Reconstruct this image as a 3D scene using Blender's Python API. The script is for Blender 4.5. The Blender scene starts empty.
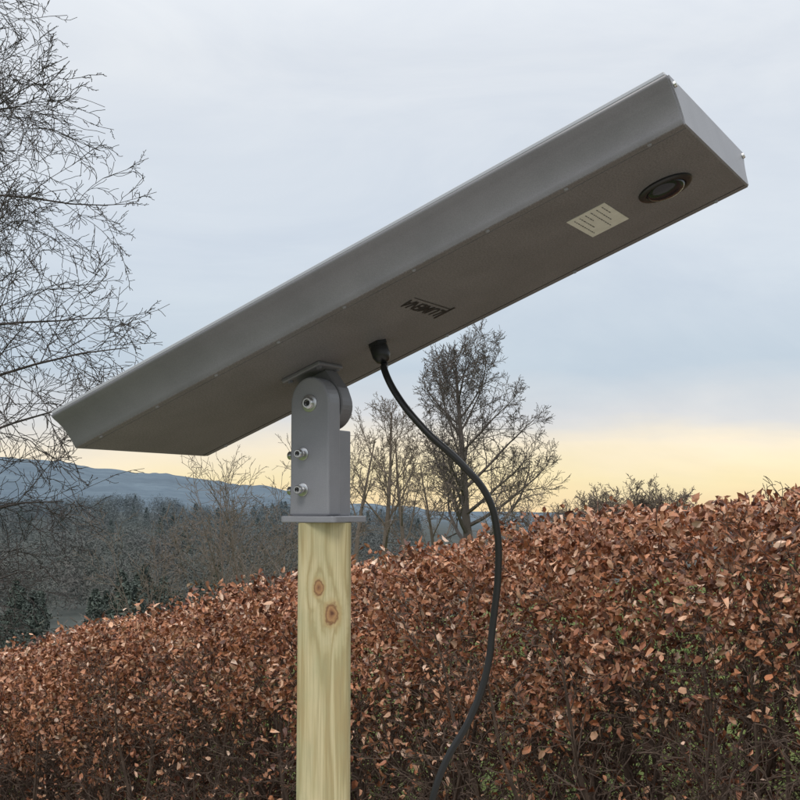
import bpy, math, random
import numpy as np
from mathutils import Vector, Matrix, noise
random.seed(7); rng=np.random.default_rng(7)
sc=bpy.context.scene
sc.view_settings.view_transform='Standard'; sc.view_settings.look='None'; sc.view_settings.exposure=0
# ------------------------------------------------------------ helpers
def link(o,parent=None,keep=False):
    sc.collection.objects.link(o)
    if parent:
        o.parent=parent
        if keep: o.matrix_parent_inverse=parent.matrix_world.inverted()
    return o
def mesh_obj(name,v,f,mat=None,parent=None,keep=False,smooth=False,bevel=0,mtx=None):
    m=bpy.data.meshes.new(name); m.from_pydata([tuple(a) for a in v],[],f); m.update()
    if smooth: m.polygons.foreach_set('use_smooth',[True]*len(m.polygons))
    o=bpy.data.objects.new(name,m)
    if mat: m.materials.append(mat)
    if mtx is not None: m.transform(mtx)
    link(o,parent,keep)
    if bevel:
        b=o.modifiers.new('b','BEVEL'); b.width=bevel; b.segments=3; b.limit_method='ANGLE'; b.angle_limit=math.radians(35)
    return o
def empty(name,mtx=None):
    o=bpy.data.objects.new(name,None); sc.collection.objects.link(o)
    if mtx is not None: o.matrix_world=mtx
    bpy.context.view_layer.update()
    return o
class N:
    def __init__(s,name):
        s.m=bpy.data.materials.new(name); s.m.use_nodes=True; s.t=s.m.node_tree; s.b=s.t.nodes['Principled BSDF']
        s.co=s.t.nodes.new('ShaderNodeTexCoord')
    def n(s,typ,**k):
        x=s.t.nodes.new(typ)
        for a,b in k.items(): setattr(x,a,b)
        return x
    def l(s,a,b): s.t.links.new(a,b)
    def set(s,**k):
        for a,b in k.items(): s.b.inputs[a.replace('_',' ')].default_value=b
    def mapping(s,scale=(1,1,1),out='Object',rot=(0,0,0)):
        mp=s.n('ShaderNodeMapping'); mp.inputs['Scale'].default_value=scale; mp.inputs['Rotation'].default_value=rot
        s.l(s.co.outputs[out],mp.inputs[0]); return mp.outputs[0]
    def noise(s,vec,scale,detail=4,rough=.55,dist=0):
        x=s.n('ShaderNodeTexNoise'); x.inputs['Scale'].default_value=scale; x.inputs['Detail'].default_value=detail
        x.inputs['Roughness'].default_value=rough; x.inputs['Distortion'].default_value=dist; s.l(vec,x.inputs['Vector']); return x.outputs['Fac']
    def ramp(s,fac,stops):
        r=s.n('ShaderNodeValToRGB'); e=r.color_ramp.elements
        while len(e)<len(stops): e.new(.5)
        for i,(p,c) in enumerate(stops): e[i].position=p; e[i].color=(*c,1) if len(c)==3 else c
        s.l(fac,r.inputs[0]); return r.outputs[0]
    def mix(s,fac,a,b,mode='MIX'):
        x=s.n('ShaderNodeMix',data_type='RGBA',blend_type=mode)
        for i,v in ((0,fac),(6,a),(7,b)):
            if hasattr(v,'is_output'): s.l(v,x.inputs[i])
            else: x.inputs[i].default_value=v if i==0 else (*v,1)
        return x.outputs[2]
    def math(s,op,a,b=0,clamp=False):
        x=s.n('ShaderNodeMath',operation=op,use_clamp=clamp)
        for i,v in ((0,a),(1,b)):
            if hasattr(v,'is_output'): s.l(v,x.inputs[i])
            else: x.inputs[i].default_value=v
        return x.outputs[0]
    def bump(s,h,strength,dist):
        x=s.n('ShaderNodeBump'); x.inputs['Strength'].default_value=strength; x.inputs['Distance'].default_value=dist
        s.l(h,x.inputs['Height']); s.l(x.outputs[0],s.b.inputs['Normal'])
def simple(name,col,rough=.5,metal=0):
    k=N(name); k.set(Base_Color=(*col,1),Roughness=rough,Metallic=metal); return k.m
# ------------------------------------------------------------ materials
def powder(name,c1,c2,rough=.5,sp=900,bmp=.25):
    k=N(name); o=k.co.outputs['Object']
    a=k.noise(o,sp,2,.7); b=k.noise(o,9,4)
    c=k.mix(k.ramp(a,[(.35,(0,0,0)),(.65,(1,1,1))]),c1,c2)
    d=k.ramp(b,[(.3,(.86,.86,.86)),(.7,(1.06,1.055,1.05))])
    k.l(k.mix(1,c,d,'MULTIPLY'),k.b.inputs['Base Color']); k.set(Roughness=rough,Metallic=0.1)
    k.bump(a,bmp,.0004); return k.m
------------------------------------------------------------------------
**Given task**. What is the number of lines above that contain the string "scene"? Answer with the number alone.

**Response to the task**. 2